Const_Val is the value of the constant.

EOF_Mark is a special type that marks the end of the linker information list. Name should be filled with spaces, the remainder of the record, as always, filled with zeros.

Note that not all segments can have every type of linker information. Compiler generated Prog_Seg and Unit_Seg can :

Assembly generated Seprt_Seg can:

Assembly files

The structure of a pure assembly file, generated by the Assembler, resembles a lot the Compiler-generated code files described above. There are a few differences however.
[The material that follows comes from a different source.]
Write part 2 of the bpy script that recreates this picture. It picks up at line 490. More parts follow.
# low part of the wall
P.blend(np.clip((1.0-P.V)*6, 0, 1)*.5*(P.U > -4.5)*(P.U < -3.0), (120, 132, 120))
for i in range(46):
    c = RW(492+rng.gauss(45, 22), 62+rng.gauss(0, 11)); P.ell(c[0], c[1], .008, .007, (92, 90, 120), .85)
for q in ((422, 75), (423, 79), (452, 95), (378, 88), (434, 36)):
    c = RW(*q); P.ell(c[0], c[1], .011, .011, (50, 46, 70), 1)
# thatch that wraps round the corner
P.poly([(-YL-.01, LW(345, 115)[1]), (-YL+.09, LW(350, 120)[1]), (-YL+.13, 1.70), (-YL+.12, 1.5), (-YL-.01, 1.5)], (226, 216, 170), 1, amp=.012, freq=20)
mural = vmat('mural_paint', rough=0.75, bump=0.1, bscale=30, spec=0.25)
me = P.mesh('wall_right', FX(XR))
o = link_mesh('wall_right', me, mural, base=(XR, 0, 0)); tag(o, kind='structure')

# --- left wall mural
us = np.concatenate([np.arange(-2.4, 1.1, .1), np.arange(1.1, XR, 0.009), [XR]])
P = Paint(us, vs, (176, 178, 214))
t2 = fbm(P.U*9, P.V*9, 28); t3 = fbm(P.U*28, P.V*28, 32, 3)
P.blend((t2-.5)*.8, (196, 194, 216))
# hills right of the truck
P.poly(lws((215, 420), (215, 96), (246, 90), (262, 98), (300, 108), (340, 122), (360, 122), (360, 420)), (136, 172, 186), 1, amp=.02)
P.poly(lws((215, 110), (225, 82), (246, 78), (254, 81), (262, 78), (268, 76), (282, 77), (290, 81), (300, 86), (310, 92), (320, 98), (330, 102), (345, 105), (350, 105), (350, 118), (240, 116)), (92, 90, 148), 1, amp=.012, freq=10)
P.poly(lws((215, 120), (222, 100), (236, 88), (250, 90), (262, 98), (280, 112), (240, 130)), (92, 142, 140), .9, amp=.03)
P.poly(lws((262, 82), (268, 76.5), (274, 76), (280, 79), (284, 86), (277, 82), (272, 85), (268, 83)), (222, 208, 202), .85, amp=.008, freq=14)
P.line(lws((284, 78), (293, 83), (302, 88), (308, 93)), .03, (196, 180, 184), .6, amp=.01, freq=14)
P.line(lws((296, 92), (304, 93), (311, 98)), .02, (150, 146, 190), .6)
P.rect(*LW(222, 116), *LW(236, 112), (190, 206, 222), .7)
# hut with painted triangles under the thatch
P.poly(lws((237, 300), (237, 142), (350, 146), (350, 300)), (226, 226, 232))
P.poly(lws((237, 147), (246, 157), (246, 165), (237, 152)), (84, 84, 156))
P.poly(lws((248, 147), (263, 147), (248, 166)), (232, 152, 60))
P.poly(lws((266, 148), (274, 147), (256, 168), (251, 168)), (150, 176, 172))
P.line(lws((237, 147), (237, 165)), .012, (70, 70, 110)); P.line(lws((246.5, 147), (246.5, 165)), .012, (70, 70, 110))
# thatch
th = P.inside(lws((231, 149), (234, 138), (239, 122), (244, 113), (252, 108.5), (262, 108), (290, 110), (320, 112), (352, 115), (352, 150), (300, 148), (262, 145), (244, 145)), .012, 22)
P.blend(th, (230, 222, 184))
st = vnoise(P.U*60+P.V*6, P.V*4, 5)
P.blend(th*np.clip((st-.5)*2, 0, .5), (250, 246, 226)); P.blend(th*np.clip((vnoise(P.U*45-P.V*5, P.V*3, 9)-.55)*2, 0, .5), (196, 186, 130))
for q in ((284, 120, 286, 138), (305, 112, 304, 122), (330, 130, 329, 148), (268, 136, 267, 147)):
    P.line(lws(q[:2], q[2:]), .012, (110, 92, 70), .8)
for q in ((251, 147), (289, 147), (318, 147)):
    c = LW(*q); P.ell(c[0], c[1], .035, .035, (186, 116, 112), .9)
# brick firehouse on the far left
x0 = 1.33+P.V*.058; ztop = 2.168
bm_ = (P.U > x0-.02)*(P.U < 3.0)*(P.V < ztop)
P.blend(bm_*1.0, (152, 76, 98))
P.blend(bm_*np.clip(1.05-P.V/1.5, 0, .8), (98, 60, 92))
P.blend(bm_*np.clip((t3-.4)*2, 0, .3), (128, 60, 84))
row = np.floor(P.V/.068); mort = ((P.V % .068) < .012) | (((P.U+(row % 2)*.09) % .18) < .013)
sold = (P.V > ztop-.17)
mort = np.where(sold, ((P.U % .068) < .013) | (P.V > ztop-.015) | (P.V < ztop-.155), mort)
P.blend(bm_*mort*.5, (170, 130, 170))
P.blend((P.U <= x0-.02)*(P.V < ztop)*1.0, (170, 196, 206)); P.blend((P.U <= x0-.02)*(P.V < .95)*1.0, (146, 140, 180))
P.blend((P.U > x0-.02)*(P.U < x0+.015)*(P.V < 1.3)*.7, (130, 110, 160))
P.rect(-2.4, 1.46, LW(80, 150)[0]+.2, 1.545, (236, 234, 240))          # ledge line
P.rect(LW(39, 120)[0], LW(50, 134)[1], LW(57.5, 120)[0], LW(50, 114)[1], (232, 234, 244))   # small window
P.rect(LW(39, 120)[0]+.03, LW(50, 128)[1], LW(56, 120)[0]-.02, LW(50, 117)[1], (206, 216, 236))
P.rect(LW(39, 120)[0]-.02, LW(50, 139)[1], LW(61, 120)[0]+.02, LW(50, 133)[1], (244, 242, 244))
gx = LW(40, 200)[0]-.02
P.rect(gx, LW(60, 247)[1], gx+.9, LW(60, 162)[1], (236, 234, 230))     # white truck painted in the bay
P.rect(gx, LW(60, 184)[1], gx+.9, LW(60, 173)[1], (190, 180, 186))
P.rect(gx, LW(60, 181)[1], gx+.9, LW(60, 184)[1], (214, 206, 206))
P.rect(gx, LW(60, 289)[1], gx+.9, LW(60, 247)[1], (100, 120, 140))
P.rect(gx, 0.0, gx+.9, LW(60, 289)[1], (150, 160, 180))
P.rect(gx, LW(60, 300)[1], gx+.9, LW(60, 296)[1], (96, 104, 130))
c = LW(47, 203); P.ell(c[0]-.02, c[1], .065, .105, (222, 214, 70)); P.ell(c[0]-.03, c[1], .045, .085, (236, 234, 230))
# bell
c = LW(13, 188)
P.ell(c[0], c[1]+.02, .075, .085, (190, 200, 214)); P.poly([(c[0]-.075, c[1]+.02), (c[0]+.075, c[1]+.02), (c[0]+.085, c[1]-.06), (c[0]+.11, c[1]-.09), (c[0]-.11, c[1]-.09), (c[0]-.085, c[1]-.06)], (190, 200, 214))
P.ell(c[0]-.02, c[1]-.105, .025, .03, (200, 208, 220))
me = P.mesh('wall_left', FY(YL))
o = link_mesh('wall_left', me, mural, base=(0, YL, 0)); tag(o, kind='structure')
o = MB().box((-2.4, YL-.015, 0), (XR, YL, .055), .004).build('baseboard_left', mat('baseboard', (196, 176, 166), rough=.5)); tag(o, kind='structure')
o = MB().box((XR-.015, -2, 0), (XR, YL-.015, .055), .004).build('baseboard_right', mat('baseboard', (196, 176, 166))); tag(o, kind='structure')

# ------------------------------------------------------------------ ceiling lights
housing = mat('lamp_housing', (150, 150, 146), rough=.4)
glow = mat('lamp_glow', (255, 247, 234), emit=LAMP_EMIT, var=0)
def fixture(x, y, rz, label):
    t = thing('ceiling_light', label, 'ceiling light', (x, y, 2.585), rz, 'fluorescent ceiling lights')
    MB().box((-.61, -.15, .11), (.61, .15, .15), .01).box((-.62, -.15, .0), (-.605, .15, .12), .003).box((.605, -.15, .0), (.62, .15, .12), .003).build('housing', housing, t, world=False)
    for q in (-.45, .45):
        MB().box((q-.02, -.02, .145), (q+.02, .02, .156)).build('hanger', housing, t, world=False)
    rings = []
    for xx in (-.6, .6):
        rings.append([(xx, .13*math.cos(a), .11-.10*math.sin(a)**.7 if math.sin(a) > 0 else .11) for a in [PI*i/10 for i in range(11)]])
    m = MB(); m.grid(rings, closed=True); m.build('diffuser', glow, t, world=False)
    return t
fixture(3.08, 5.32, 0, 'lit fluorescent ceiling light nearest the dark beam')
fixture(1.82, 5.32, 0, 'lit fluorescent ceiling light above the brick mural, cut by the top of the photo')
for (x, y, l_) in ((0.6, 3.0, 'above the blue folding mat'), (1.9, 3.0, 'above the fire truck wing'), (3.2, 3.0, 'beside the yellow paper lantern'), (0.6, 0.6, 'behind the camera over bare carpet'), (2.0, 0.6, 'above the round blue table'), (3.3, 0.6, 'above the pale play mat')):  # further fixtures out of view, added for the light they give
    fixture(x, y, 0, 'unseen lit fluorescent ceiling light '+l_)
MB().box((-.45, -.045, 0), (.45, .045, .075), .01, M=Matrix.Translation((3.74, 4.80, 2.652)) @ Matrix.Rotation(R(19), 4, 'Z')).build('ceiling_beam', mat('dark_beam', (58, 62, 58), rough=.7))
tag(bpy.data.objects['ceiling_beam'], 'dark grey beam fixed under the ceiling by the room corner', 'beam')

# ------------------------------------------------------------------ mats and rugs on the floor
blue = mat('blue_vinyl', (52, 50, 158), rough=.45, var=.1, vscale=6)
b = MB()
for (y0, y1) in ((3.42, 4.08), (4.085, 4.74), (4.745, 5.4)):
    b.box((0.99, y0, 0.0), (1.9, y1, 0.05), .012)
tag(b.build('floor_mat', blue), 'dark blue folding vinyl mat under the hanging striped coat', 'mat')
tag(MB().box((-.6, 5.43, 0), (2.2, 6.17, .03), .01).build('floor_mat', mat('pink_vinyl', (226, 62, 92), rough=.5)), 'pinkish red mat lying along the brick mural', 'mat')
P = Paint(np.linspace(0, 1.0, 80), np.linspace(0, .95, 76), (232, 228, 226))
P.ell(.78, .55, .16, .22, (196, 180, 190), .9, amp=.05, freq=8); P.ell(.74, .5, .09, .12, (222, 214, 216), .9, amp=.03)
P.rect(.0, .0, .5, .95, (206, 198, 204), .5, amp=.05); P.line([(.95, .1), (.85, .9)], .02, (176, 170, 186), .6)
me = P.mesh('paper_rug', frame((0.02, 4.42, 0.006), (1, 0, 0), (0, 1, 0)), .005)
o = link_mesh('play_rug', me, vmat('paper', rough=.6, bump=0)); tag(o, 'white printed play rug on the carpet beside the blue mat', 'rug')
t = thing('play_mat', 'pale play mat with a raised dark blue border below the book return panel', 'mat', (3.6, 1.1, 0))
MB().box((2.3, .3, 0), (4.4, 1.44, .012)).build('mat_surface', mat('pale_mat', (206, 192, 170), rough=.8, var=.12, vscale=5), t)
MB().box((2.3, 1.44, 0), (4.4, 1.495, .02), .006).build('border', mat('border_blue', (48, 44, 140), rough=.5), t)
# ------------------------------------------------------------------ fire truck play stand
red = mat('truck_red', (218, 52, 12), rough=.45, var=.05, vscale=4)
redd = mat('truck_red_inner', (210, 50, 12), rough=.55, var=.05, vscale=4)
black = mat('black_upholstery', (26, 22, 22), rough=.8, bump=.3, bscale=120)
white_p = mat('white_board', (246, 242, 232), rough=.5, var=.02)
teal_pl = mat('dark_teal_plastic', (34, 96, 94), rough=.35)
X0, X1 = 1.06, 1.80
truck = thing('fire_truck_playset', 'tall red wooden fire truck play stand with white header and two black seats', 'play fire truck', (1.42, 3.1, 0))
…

Most importantly, each procedure has its own relocation list, located just after the body of the procedure. Since Exit_IC is not used by assembly routines, this word is used to point at the top of the relocation list (remembers, it grows downwards). These relocation lists are the only ones in which the Proc_Rel relocation type can be used. The Linker will convert all the procedure's lists into a big segment's list, in which the Proc_Rel will be replaced with Seg_Rel.

For each procedure, the Data_Size word is >FFFF, which is zero in one's complement notation. It indicates 1) that no data space is required, 2) that the first instruction in the routine is an assembly opcode.

Since the Assembler does not know the segment name, all routines that communicate with REFs and DEFs are assumed to be in the same segment.

And since assembly segments don't know what program or unit they are linked to, the Prog_Name entry in the segment dictionary is left blank. For the same reason, the Data_Seg_Num field in the List_Header record of Base_Rel sublists will contain zeros. The proper value will be filled in by the Linker. The Linker also updates the Relocatable bit in Seg_Misc arrays according to what was supplied in the linker information section.

At linking time, it is also possible that the code bodies of assembly routines will be copied into one of the segments of the compilation unit they are linked to.